The Mahavakyas: Four Sentences That Dissolve the Question
The Upanishads offer four great sentences, mahavakyas, that the Advaita tradition treats as direct statements of Atman-Brahman identity. Prajnanam Brahma: consciousness is Brahman. Aham Brahmasmi: I am Brahman. Tat tvam asi: that thou art. Ayam Atma Brahma: this Atman is Brahman. Each approaches the same recognition from a slightly different angle. Shankara taught that hearing and genuinely understanding a mahavakya can produce liberation on the spot, not through years of accumulated merit but as an immediate removal of superimposition.
This instantaneous model of liberation, known as sadyomukti, stands in contrast with the gradual model in which the understanding of non-duality is deepened over time. Both are valid in different strands of the tradition. What they agree on is that the content of liberation is the recognition of Atman-Brahman identity, not a new state to be gained but an old mistake to be dissolved.
Practical Implications: Living the Non-Difference
The philosophical resolution of the Atman-Brahman question is straightforward to state. Its experiential realisation is another matter. Most practitioners spend considerable time in the space between intellectual conviction and direct recognition. The understanding that Atman and Brahman are one does not automatically feel true. This is not because the teaching is wrong but because the deeply conditioned sense of being a separate individual does not dissolve simply by being told that it is an error. This is why the Advaita tradition insists on the preparatory disciplines: ethical development, emotional maturity, the capacity to sustain attention, and the cultivation of genuine dispassion toward the outcomes of one’s actions. Without these, the intellectual position that ‘I am Brahman’ tends to become an exercise in spiritual narcissism rather than genuine recognition. The article on right action explores how non-dual insight and ethical living are not in tension but are aspects of the same realisation.

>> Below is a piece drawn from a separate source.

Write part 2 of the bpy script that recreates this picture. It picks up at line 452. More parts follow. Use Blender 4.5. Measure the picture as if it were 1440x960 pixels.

- Krishnamurti approached the Atman-Brahman question without its Vedantic vocabulary but with a comparable concern. He pointed out that the observer and the observed, the thinker and the thought, are not actually two things, they are a movement that creates the illusion of duality within itself. When that illusion is seen through, not intellectually but through direct attention, what remains is an undivided quality of awareness that resembles what Advaita points to as the recognition of Atman as Brahman. The practical dimension of this is explored in more depth in the reflections on the ordinary as a gateway which grounds the inquiry in the texture of everyday experience.
The question of the difference between Atman and Brahman is ultimately a question that Advaita does not answer so much as dissolve. The difference exists at the level of appearance. At the level of reality, the only level that Advaita regards as ultimately true, there is no question to ask, because there is no second thing for Atman to be different from. The seeker, the sought, and the seeking are all the same movement of awareness looking at itself. That recognition is what the tradition calls moksha. Not a destination that is eventually reached, but the collapse of the assumption that anywhere other than here needed to be arrived at.